4. Dengeyi sağlamak zordur.
Annenin de babanın da aynı oranda sorumluluk alması her zaman mümkün değildir. Bazen, bir taraf gereğinden fazla iş yüklenirken, diğer taraf hile yaparak sorumluluklarını oldukça azaltabilir. Ebeveynlik yönteminin başarısı, hem ebeveynlerin çalışma düzenine hem de acil projelerine bağlıdır. Bu nedenle, bazen bir tarafın çocuklarla daha fazla zaman geçirmesi gerekebilir.
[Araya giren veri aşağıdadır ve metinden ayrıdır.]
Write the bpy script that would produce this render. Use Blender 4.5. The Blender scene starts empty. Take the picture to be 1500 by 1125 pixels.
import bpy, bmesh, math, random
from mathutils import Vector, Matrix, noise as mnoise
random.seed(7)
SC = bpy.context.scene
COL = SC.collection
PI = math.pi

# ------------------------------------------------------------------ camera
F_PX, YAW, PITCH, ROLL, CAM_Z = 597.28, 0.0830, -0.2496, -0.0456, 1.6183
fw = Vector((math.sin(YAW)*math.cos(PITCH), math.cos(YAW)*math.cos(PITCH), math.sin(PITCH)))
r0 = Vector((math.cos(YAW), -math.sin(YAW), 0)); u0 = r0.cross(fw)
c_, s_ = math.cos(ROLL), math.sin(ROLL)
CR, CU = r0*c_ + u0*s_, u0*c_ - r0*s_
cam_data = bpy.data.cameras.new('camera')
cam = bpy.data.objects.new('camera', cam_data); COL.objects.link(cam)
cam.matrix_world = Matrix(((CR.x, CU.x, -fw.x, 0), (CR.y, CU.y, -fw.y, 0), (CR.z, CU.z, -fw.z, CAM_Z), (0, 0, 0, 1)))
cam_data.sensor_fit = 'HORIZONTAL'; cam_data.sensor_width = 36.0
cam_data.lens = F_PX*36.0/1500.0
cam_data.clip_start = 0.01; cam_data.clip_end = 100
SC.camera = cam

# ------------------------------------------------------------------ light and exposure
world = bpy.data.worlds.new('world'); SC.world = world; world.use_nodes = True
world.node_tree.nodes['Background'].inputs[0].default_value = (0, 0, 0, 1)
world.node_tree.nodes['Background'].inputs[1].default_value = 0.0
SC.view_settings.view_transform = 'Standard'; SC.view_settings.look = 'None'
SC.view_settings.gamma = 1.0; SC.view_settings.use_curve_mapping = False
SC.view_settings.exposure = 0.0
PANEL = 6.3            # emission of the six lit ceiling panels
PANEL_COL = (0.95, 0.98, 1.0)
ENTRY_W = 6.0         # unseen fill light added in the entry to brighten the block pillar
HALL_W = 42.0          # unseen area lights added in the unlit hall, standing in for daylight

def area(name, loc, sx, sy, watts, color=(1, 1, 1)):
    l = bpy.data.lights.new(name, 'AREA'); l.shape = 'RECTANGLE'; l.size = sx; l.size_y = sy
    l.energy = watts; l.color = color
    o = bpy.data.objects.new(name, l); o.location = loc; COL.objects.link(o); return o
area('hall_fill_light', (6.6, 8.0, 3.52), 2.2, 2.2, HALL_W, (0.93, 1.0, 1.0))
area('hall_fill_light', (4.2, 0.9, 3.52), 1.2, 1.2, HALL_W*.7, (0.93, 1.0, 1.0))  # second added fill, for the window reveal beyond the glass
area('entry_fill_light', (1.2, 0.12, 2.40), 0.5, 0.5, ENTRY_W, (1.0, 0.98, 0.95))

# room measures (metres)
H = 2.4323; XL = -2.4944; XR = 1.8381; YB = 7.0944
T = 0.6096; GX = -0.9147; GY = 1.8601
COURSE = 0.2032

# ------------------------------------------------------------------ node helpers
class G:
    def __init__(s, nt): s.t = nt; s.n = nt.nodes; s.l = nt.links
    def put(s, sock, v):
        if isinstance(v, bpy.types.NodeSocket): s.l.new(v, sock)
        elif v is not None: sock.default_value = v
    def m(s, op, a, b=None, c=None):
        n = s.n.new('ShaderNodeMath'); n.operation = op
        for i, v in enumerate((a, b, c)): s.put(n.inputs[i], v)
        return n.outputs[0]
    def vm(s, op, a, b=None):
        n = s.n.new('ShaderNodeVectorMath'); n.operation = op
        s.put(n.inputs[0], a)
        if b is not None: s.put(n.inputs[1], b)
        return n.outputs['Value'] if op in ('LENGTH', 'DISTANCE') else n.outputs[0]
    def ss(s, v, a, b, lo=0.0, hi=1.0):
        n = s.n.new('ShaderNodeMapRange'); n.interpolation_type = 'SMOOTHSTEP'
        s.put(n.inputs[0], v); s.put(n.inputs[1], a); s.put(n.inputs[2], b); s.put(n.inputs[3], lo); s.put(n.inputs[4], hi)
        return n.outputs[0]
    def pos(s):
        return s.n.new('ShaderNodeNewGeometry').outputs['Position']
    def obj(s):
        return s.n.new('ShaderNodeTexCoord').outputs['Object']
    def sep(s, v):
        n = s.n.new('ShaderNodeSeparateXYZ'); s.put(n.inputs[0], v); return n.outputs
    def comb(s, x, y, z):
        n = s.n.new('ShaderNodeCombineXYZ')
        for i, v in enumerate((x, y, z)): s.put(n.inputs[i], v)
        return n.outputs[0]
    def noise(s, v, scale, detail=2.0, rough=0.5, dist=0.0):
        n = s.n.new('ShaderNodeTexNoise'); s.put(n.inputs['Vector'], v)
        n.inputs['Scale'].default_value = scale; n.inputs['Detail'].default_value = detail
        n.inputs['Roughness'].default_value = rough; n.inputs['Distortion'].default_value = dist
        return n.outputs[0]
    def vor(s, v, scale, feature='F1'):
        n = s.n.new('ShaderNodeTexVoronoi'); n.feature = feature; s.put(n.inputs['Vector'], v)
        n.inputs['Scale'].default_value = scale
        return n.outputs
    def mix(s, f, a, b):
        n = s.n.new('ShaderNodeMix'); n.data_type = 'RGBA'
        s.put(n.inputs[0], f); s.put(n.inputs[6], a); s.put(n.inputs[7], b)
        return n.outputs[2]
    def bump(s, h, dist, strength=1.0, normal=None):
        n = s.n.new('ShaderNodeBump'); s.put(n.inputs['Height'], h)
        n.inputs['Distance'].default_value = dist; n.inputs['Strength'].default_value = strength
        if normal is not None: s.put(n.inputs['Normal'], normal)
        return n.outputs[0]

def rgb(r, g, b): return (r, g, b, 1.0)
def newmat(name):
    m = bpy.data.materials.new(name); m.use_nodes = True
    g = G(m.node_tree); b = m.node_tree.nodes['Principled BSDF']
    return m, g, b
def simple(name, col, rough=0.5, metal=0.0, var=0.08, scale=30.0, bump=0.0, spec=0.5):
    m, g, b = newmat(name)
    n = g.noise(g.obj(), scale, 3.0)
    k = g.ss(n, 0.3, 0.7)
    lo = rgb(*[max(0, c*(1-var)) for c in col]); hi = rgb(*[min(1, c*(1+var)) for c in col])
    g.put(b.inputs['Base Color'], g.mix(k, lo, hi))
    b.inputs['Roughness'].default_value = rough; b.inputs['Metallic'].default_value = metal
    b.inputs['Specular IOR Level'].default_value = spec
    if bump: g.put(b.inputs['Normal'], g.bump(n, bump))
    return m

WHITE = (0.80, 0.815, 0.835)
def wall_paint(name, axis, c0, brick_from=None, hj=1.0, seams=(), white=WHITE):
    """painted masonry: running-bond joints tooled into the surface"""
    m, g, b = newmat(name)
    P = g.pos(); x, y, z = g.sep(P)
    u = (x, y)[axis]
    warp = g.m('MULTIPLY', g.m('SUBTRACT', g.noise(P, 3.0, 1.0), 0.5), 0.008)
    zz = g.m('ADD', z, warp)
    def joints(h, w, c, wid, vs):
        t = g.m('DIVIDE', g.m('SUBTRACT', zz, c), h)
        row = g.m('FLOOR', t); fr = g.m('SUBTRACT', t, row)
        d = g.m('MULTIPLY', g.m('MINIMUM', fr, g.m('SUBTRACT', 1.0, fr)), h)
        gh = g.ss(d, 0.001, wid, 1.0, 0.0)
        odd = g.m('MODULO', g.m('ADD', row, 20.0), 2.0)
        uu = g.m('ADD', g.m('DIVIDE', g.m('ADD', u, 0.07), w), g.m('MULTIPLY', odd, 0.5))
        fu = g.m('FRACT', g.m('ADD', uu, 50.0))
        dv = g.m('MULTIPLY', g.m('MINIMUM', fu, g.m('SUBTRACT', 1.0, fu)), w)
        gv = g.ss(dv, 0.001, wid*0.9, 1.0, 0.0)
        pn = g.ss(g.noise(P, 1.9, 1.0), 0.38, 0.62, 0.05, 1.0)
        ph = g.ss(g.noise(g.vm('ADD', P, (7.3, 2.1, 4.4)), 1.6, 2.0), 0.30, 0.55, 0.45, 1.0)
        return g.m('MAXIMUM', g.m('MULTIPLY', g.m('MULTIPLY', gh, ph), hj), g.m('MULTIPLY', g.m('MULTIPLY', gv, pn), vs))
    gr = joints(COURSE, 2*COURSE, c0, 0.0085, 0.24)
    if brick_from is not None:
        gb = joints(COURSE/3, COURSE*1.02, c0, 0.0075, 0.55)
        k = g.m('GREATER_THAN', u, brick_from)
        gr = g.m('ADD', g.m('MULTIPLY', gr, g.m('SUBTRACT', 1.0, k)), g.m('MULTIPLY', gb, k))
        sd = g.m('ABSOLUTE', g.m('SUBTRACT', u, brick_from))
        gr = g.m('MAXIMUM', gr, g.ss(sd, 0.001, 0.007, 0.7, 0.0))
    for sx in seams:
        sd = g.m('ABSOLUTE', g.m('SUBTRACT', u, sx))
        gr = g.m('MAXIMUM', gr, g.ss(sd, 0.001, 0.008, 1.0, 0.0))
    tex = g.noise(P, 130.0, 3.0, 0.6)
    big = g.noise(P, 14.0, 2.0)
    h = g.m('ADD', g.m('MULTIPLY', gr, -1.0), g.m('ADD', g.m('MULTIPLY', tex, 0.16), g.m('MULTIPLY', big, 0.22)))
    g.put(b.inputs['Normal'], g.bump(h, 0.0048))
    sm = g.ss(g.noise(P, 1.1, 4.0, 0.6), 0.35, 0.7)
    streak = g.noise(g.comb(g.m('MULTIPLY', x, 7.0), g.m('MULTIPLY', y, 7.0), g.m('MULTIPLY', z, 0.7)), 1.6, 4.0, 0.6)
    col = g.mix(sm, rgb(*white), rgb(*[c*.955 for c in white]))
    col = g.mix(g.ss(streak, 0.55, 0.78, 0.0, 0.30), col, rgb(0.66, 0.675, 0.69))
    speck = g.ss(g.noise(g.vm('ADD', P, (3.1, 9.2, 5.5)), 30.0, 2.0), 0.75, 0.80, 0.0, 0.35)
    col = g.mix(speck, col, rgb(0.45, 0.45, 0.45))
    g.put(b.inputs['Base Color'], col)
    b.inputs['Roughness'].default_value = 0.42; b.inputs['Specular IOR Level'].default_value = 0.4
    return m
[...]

5. İlişkiden duyulan memnuniyet azalır.
%50/50 ebeveynlik, dışarıdan bakıldığında kendi kendine sorunsuz olarak işliyormuş gibi görünebilir, ancak bu hiç de doğru değildir. Ortak ebeveynlik, sağlıklı bir iletişim ve karşılıklı ödün vermeyi gerektirir. Bu nedenle, eğer iki taraftan biri beklentileri karşılamıyorsa tüm sürecin hayal kırıklığı ile sonuçlanması muhtemeldir. Her şeyi kendi bildiğiniz gibi yapmak en iyi seçenek gibi gelebilir, ancak ebeveynlikte “mükemmelin” olmadığını kabul etmek oldukça önemlidir.
Ebeveyn olarak sorumluluklarınızı nasıl paylaşıyorsunuz? Size hiç uygun olmadığını düşündüğünüz yöntemler var mı?